Friday, May 20, 2011

La Vie en Rose (La Môme)

Straight after The Pianist, I watched La Vie en Rose (french title La Môme) – I had heard so much about it, and there has been so much fuss about Marion Cotillard, that I felt it was a must-see.
Released in 2007, it is about the life of Edith Piaf, a famous French singer and is presented in a series of flashbacks, going back and forth in time. Marion Cotillard, who impersonates Edith Piaf, received an Oscar for her performance, the first time such an award was given for a role in french language.
It is an unstructured look into the life of Édith Piaf. Her mother is an alcoholic, her father a circus artist,  and her grandmother a madam. As a child she lives with them, and in her 20s she is singing in the streets, where she is discovered by a club owner who is then murdered. She uis then coached by a musician who brings her to fame. She is always drinking or abusing drugs. Although she had many love affairs, the only one described here is her story with Marcel Cerdan.
I do not know if the impersonation of Edith Piaf is accurate, but the acting of Marion Cotillard is spectacular is taht she is able to play a woman at many different stages of her life. Sure, the makeup does help, too !
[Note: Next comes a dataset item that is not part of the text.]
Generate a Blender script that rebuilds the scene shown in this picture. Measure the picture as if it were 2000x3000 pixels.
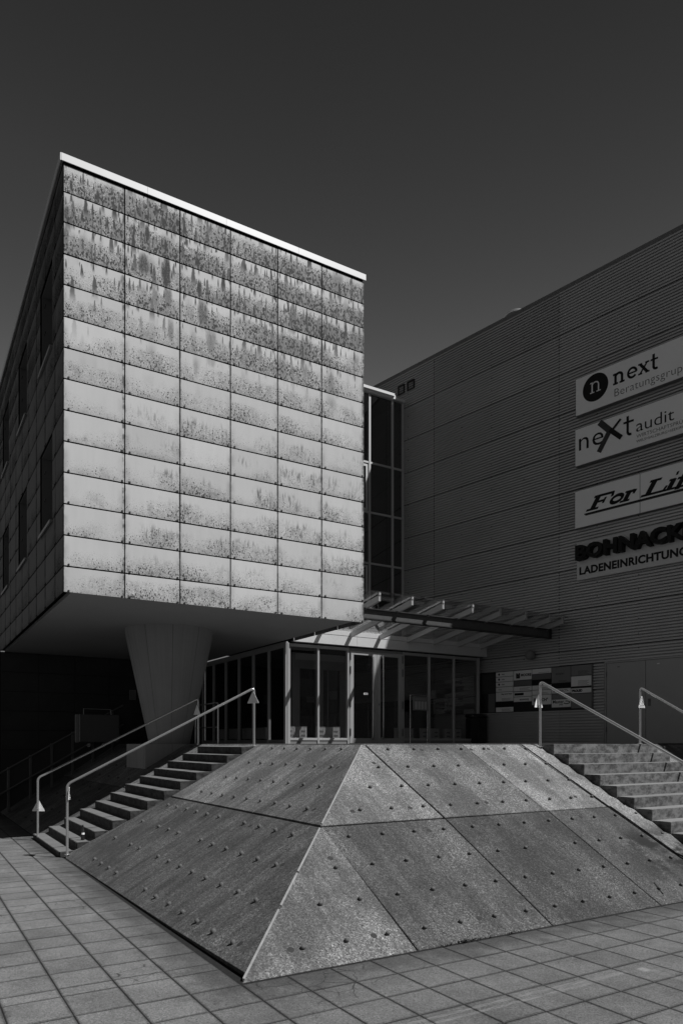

We learn a lot about Piaf but do not really know if her suffering and her art are lin,ked or not, this is not shown clearly. It all ends up being very confusing, going back and forth, and in the end all we learned during the very long 150 minutes is that Piaf has a tough life and was a great artist. Nothing more. The character in itself, as played by Marion Cotillard, is barely likeable, and in the end her high voice when she talks, her irreverence, her ability to be passionate and cruel at the same time make it a very hard movie to watch.

American journalist: If you were to give advice to a woman, what would it be?
Edith Piaf: Love.
American journalist: To a young girl?
Edith Piaf: Love.
American journalist: To a child?
Edith Piaf: Love

Edith Piaf: [to Marcel] You are my champion. I want you to be mine for life. Nothing existed before you. It's all gone.

Edith Piaf: I can't? Then what's the point of being Edith Piaf?

Add the suffering to it and the absence of any kind of boundaries, and basically, after The Pianist especially, all you have is a depressing film. I had to force myself to watch it until the end. The only emotionnal moments are through the original songs of Piaf. The last scene at the Olympia is admittedly touching but has nothing to do with the quality of the movie, rather with the music.
From a pure acting perspective it is a masterpiece, but I did not enjoy it.